Mr. Brownlee appealed the client’s sentence to the United States Court of Appeals for the Eleventh Circuit. While the appeal was pending, Mr. Brownlee filed a motion with the sentencing court requesting that his client be allowed to remain in home confinement until the appeal was decided. The sentencing court denied Mr. Brownlee’s motion and ordered the client to report to the BOP facility to which he’d been assigned to begin serving his sentence while the appeal ran its course. Not content with this result, and extremely concerned about his client’s safety, Mr. Brownlee filed an emergency request with the Eleventh Circuit, asking the Eleventh Circuit to review the sentencing court’s denial of his motion for home-confinement pending appeal. The Eleventh Circuit promptly reversed the sentencing court’s denial of Mr. Brownlee’s motion and ordered that his client be allowed to remain in home confinement until the appeal was resolved.
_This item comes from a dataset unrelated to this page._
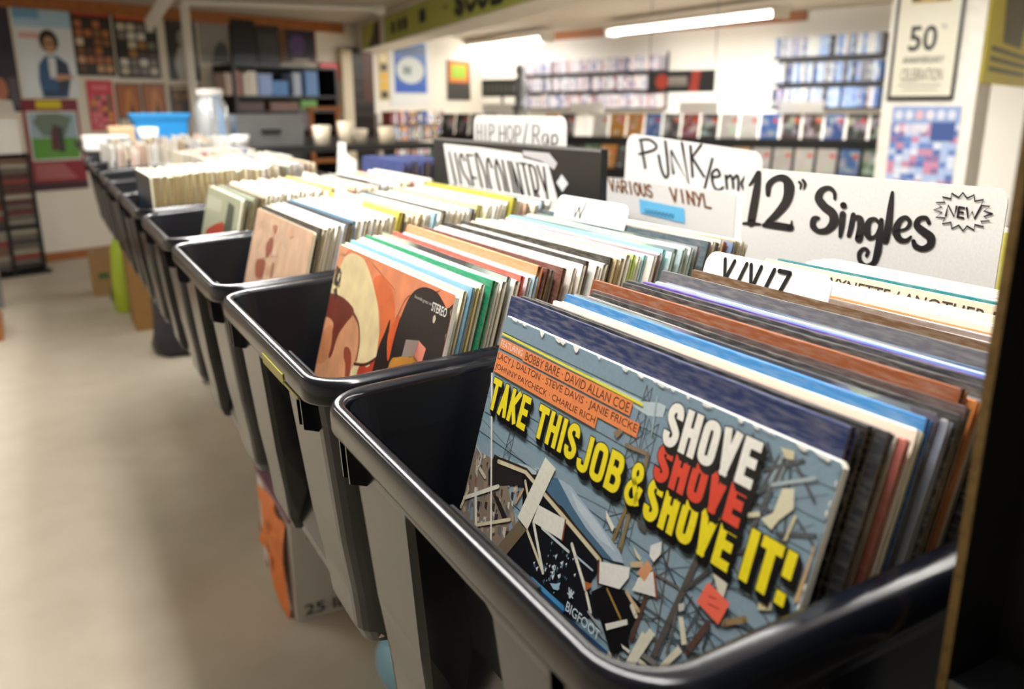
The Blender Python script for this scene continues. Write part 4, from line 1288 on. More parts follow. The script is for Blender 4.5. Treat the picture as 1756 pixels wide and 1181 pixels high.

The Eleventh Circuit ultimately reversed the sentence in whole and remanded for resentencing. The Eleventh Circuit agreed with Mr. Brownlee that the sentence of imprisonment was procedurally unreasonable because the sentencing court’s conclusion that BOP could “handle anything” was a clearly erroneous factual determination, as no evidence suggested the Bureau’s claim was accurate.